Downtown Detroit’s rebirth till this point has focused on rehabbing old buildings to add office, residential and restaurant space. Now, the central city is poised for a retail boom that is expected to draw some of the industry’s biggest names.

Think Apple, H&M, Zara, Sephora, Peloton and even Target.

Those are among the stores being courted by Bedrock, the development arm of Dan Gilbert’s Quicken Loans empire, according to two of the company’s top executives.

Over dinner at the Detroit Regional Chamber’s Mackinac Policy Conference, CEO Jim Ketai and President Dan Mullen laid out a plan to fill downtown’s empty storefronts with a broad mix of retailers, from mom-and-pop shops to Fifth Avenue-quality boutiques — and the wave should begin building over the next few months.

“There are a lot of deals on the edge of getting done,” says Ketai. “Ideally, there are going to be a lot of announcements coming very soon.”

 As soon as by the end of the year.
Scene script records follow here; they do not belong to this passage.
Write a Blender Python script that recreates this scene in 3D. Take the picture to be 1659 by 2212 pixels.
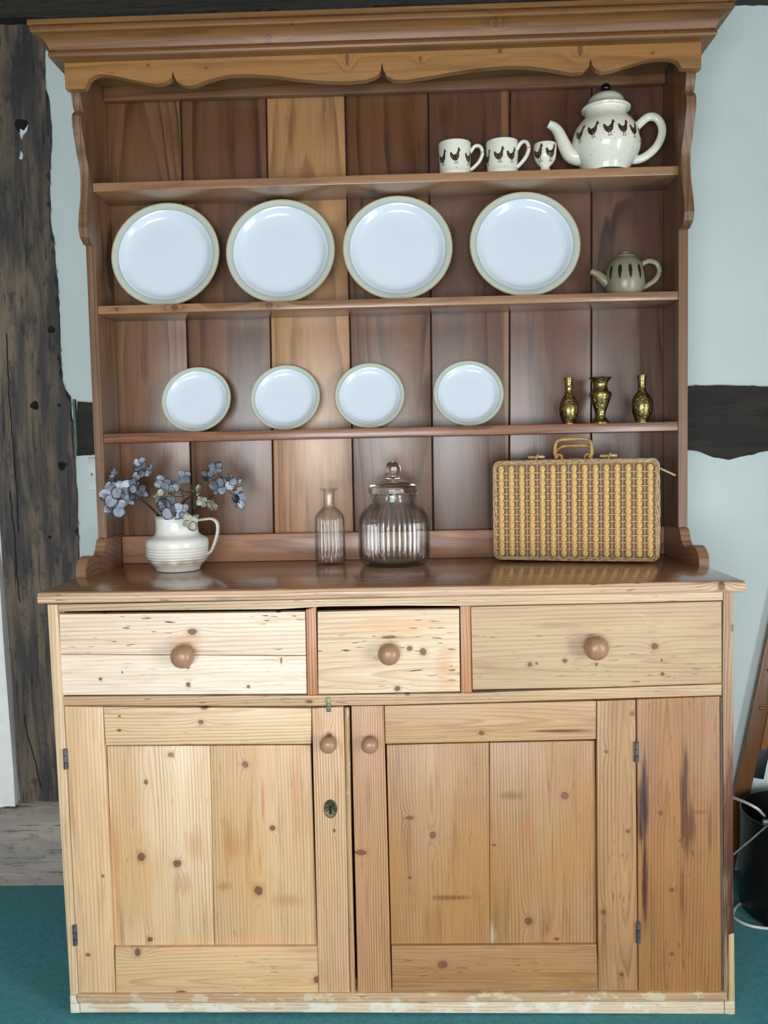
import bpy, bmesh, math, random
from mathutils import Vector, Matrix

for o in list(bpy.data.objects):
    bpy.data.objects.remove(o)
scene = bpy.context.scene
COL = scene.collection

# ---------------------------------------------------------------- camera
CAM = Vector((.0423, -1.704, 1.1368))
YAW, PITCH, ROLL, FPX = .0273, -.0659, -.0208, 1884.85


def _lin(v):
    c, s = math.cos(YAW), math.sin(YAW)
    x = c * v[0] + s * v[1]
    y = -s * v[0] + c * v[1]
    z = v[2]
    c, s = math.cos(PITCH), math.sin(PITCH)
    d = c * y + s * z
    u = -s * y + c * z
    c, s = math.cos(ROLL), math.sin(ROLL)
    return (c * x + s * u, -s * x + c * u, d)


_e = [_lin(e) for e in ((1, 0, 0), (0, 1, 0), (0, 0, 1))]
C_RIGHT = Vector([_e[i][0] for i in range(3)])
C_UP = Vector([_e[i][1] for i in range(3)])
C_FWD = Vector([_e[i][2] for i in range(3)])
cam_data = bpy.data.cameras.new('camera')
cam = bpy.data.objects.new('camera', cam_data)
COL.objects.link(cam)
cam.matrix_world = Matrix((
    (C_RIGHT[0], C_UP[0], -C_FWD[0], CAM[0]),
    (C_RIGHT[1], C_UP[1], -C_FWD[1], CAM[1]),
    (C_RIGHT[2], C_UP[2], -C_FWD[2], CAM[2]),
    (0, 0, 0, 1)))
cam_data.sensor_fit = 'HORIZONTAL'
cam_data.sensor_width = 36
cam_data.lens = FPX / 1659 * 36
cam_data.clip_start = .05
scene.camera = cam


def ray(px, py):
    return C_RIGHT * ((px - 829.5) / FPX) + C_UP * ((1106 - py) / FPX) + C_FWD


def PY(px, py, y):
    """measured picture point -> real point on the vertical plane Y = y"""
    r = ray(px, py)
    return CAM + r * ((y - CAM[1]) / r[1])


def PZ(px, py, z):
    r = ray(px, py)
    return CAM + r * ((z - CAM[2]) / r[2])


# ---------------------------------------------------------------- world, light, exposure
world = bpy.data.worlds.new('world')
scene.world = world
world.use_nodes = True
bg = world.node_tree.nodes['Background']
bg.inputs['Color'].default_value = (.80, .90, 1.0, 1)
bg.inputs['Strength'].default_value = 1.0

scene.view_settings.view_transform = 'Standard'
scene.view_settings.look = 'None'
scene.view_settings.gamma = 1
scene.view_settings.use_curve_mapping = False
scene.view_settings.exposure = 0.35


def area(name, loc, rot, sx, sy, power, col):
    l = bpy.data.lights.new(name, 'AREA')
    l.shape = 'RECTANGLE'
    l.size, l.size_y = sx, sy
    l.energy = power
    l.color = col
    o = bpy.data.objects.new(name, l)
    COL.objects.link(o)
    o.location = loc
    o.rotation_euler = rot
    return o


# room: x -2.3..2.4, y -3.5..WALL, daylight comes in through two windows
WALL = .60
RX0, RX1, RY0, RZ1 = -2.6, 2.0, -3.0, 2.44
W1 = dict(x0=-1.15, x1=.5, z0=.30, z1=1.35)     # behind the photographer
W2 = dict(y0=-2.7, y1=-1.5, z0=.10, z1=1.50)     # right-hand wall
area('daylight_window_1', ((W1['x0'] + W1['x1']) / 2, RY0 - .09, (W1['z0'] + W1['z1']) / 2),
     (math.radians(90), 0, 0), W1['x1'] - W1['x0'], W1['z1'] - W1['z0'], 76, (.98, .99, 1.0))
area('daylight_window_2', (RX1 + .09, (W2['y0'] + W2['y1']) / 2, (W2['z0'] + W2['z1']) / 2),
     (math.radians(90), 0, math.radians(90)), W2['y1'] - W2['y0'], W2['z1'] - W2['z0'], 86, (.98, .99, 1.0))


# ---------------------------------------------------------------- helpers
def lin(c):
    r = []
    for v in c[:3]:
        v = v / 255
        r.append(v / 12.92 if v <= .04045 else ((v + .055) / 1.055) ** 2.4)
    return (r[0], r[1], r[2], 1)


class NT:
    """tiny node-graph writer"""

    def __init__(self, name):
        self.m = bpy.data.materials.new(name)
        self.m.use_nodes = True
        self.t = self.m.node_tree
        self.n = self.t.nodes
        self.b = self.n['Principled BSDF']
        self.out = self.n['Material Output']

    def put(self, sock, v):
        if hasattr(v, 'is_output'):
            self.t.links.new(v, sock)
        else:
            sock.default_value = v

    def math(self, op, a, b=0.0, c=0.0, clamp=False):
        n = self.n.new('ShaderNodeMath')
        n.operation = op
        n.use_clamp = clamp
        self.put(n.inputs[0], a)
        self.put(n.inputs[1], b)
        self.put(n.inputs[2], c)
        return n.outputs[0]

    def obj(self):
        n = self.n.new('ShaderNodeTexCoord')
        return n.outputs['Object']

    def sep(self, v):
        n = self.n.new('ShaderNodeSeparateXYZ')
        self.put(n.inputs[0], v)
        return n.outputs

    def comb(self, x, y, z):
        n = self.n.new('ShaderNodeCombineXYZ')
        for i, v in enumerate((x, y, z)):
            self.put(n.inputs[i], v)
        return n.outputs[0]

    def noise(self, vec, scale=1.0, detail=2.0, rough=.5, dist=0.0):
        n = self.n.new('ShaderNodeTexNoise')
        self.put(n.inputs['Vector'], vec)
        n.inputs['Scale'].default_value = scale
        n.inputs['Detail'].default_value = detail
        n.inputs['Roughness'].default_value = rough
        n.inputs['Distortion'].default_value = dist
        return n.outputs[0]

    def voro(self, vec, scale=1.0, feature='F1'):
        n = self.n.new('ShaderNodeTexVoronoi')
        n.feature = feature
        self.put(n.inputs['Vector'], vec)
        n.inputs['Scale'].default_value = scale
        return n.outputs[0]

    def ramp(self, fac, stops, interp='LINEAR'):
        n = self.n.new('ShaderNodeValToRGB')
        n.color_ramp.interpolation = interp
        e = n.color_ramp.elements
        while len(e) < len(stops):
            e.new(.5)
        for i, (p, c) in enumerate(stops):
            e[i].position = p
            e[i].color = c if len(c) == 4 else (*c, 1)
        self.put(n.inputs[0], fac)
        return n.outputs[0]

    def smooth(self, v, a, b, lo=0.0, hi=1.0):
        n = self.n.new('ShaderNodeMapRange')
        n.interpolation_type = 'SMOOTHSTEP'
        self.put(n.inputs[0], v)
        for i, k in enumerate((a, b, lo, hi)):
            n.inputs[i + 1].default_value = k
        return n.outputs[0]

    def mix(self, fac, a, b, mode='MIX'):
        n = self.n.new('ShaderNodeMix')
        n.data_type = 'RGBA'
        n.blend_type = mode
        self.put(n.inputs[0], fac)
        self.put(n.inputs[6], a)
        self.put(n.inputs[7], b)
        return n.outputs[2]

    def bump(self, h, strength=.3, dist=.002):
        n = self.n.new('ShaderNodeBump')
        n.inputs['Strength'].default_value = strength
        n.inputs['Distance'].default_value = dist
        self.put(n.inputs['Height'], h)
        self.t.links.new(n.outputs[0], self.b.inputs['Normal'])

    def set(self, **k):
        names = dict(col='Base Color', rough='Roughness', metal='Metallic', trans='Transmission Weight',
                     ior='IOR', coat='Coat Weight', coatr='Coat Roughness', spec='Specular IOR Level', sheen='Sheen Weight')
        for a, v in k.items():
            self.put(self.b.inputs[names[a]], v)
        return self.m


AX = {'z': (0, 2, 1), 'x': (2, 0, 1), 'top': (1, 0, 2), 'side': (1, 2, 0), 'depth': (0, 1, 2)}


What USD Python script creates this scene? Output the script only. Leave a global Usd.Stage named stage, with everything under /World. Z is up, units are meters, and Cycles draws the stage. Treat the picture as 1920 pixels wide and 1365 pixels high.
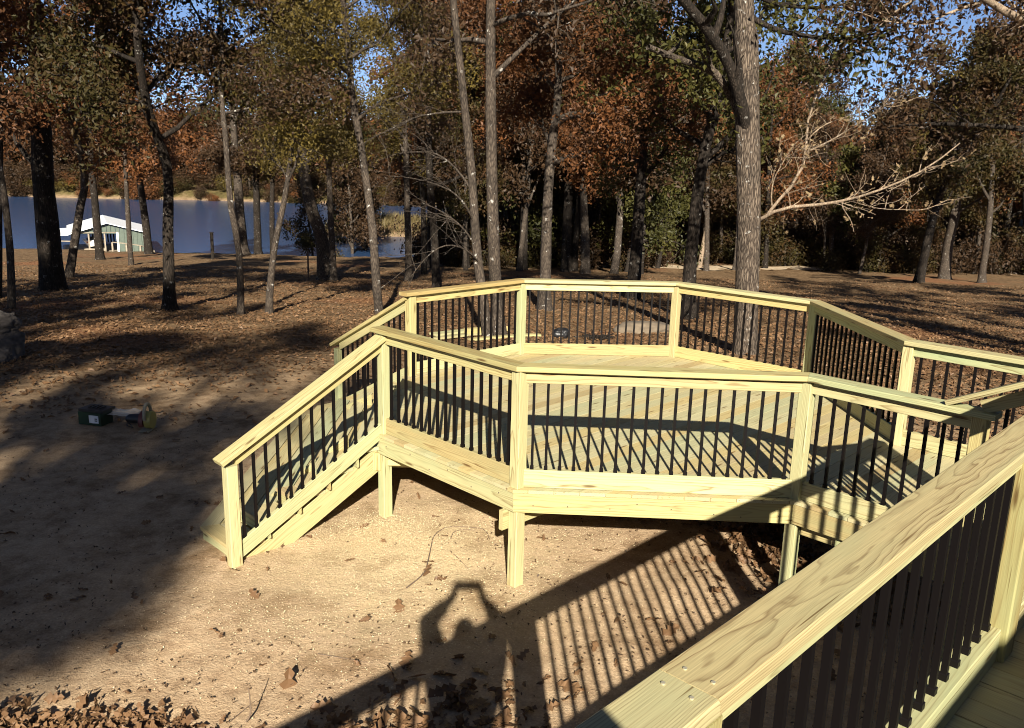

Mullen just returned from the International Conference of Shopping Centers, where he says interest in Detroit was red hot.

“Five years ago you couldn’t get a meeting,” he says. “This year everyone wanted to talk about Detroit.”

Ketai says the slow addition of retail to the downtown fabric has been largely intentional. Bedrock was waiting for a critical mass of residents and office workers to assure a greater chance of success for retailers. It also wanted the initial phase of stores — Moosejaw, Lululemon, Nike, Warby Parker, etc. — to prove there is a viable market downtown.

  “Those first stores are all doing great; breaking all expectations,” Ketai says.

In the future, Bedrock wants all of its building projects to open with retail, rather than waiting to add it later. That starts with the new Shinola hotel on Woodward, which is slated for a November debut. The initial focus is on filling in the Woodward storefronts, as well as those in Capitol Park. The Book Building on Washington Boulevard will have a robust shopping presence, Mullin says.

The company wants to craft a mix of stores that can effectively compete with Amazon and other Internet giants.

“People want an urban shopping experience,” Ketai says. “The focus has to be on the experience.”

 The emphasis is particularly on stores that appeal to women. That goes beyond fashion to include home furnishings, sundries, salons and services such as dry cleaners.

They say they are committed to making room for small local players to preserve a unique Detroit feel. They expect some of the pop-up stores featured in the Winter Market to move into permanent storefronts downtown.

The gem would be landing an urban Target store. The retailer is looking at Detroit, and is currently interested in the Midtown area.

Mullen says Bedrock has an advantage in mapping the retail environment that landlords in other cities don’t have because it controls so much of the retail space.

Bedrock now has about 700,000 square feet available for retailers downtown, with only about 30 percent leased. That will grow to well over 1 million square feet when the projects planned for the old Hudson’s site and Monroe block are complete.

Over the next five to 10 years or so, the executives expect to put hundreds of new stores in that space.

“It will change the culture downtown,” Mullen says. “It will make it a retail destination point.”

Other developers share Bedrock’s prediction.

“The next 12 to 24 months, retailing will boom,” says Todd Sachse of Sachse Construction, who redeveloped the Albert Building in Capitol Park. “In terms of retailing, we need more of everything downtown. More stores, more professional services. We’re under-served here.”

Mayor Mike Duggan says more stores would help draw more businesses and residents.

“If you created the kind of storefronts that were experiences, you could see it potentially add to the momentum on housing, the momentum on business,” Duggan says. “I remember asking (mall pioneer) Al Taubman 20 years ago why can’t you build in Detroit, and he said people shop where they live. It seemed like a simple explanation from a guy who should know. Now, you’re seeing people living in downtown, Midtown.”

Those residents need places where they can purchase their everyday needs. But the bigger goal, Mullen says, is to create a “timeless mix of stores” that will coax shoppers off the Internet and onto the streets of downtown Detroit. He promises that’s coming soon.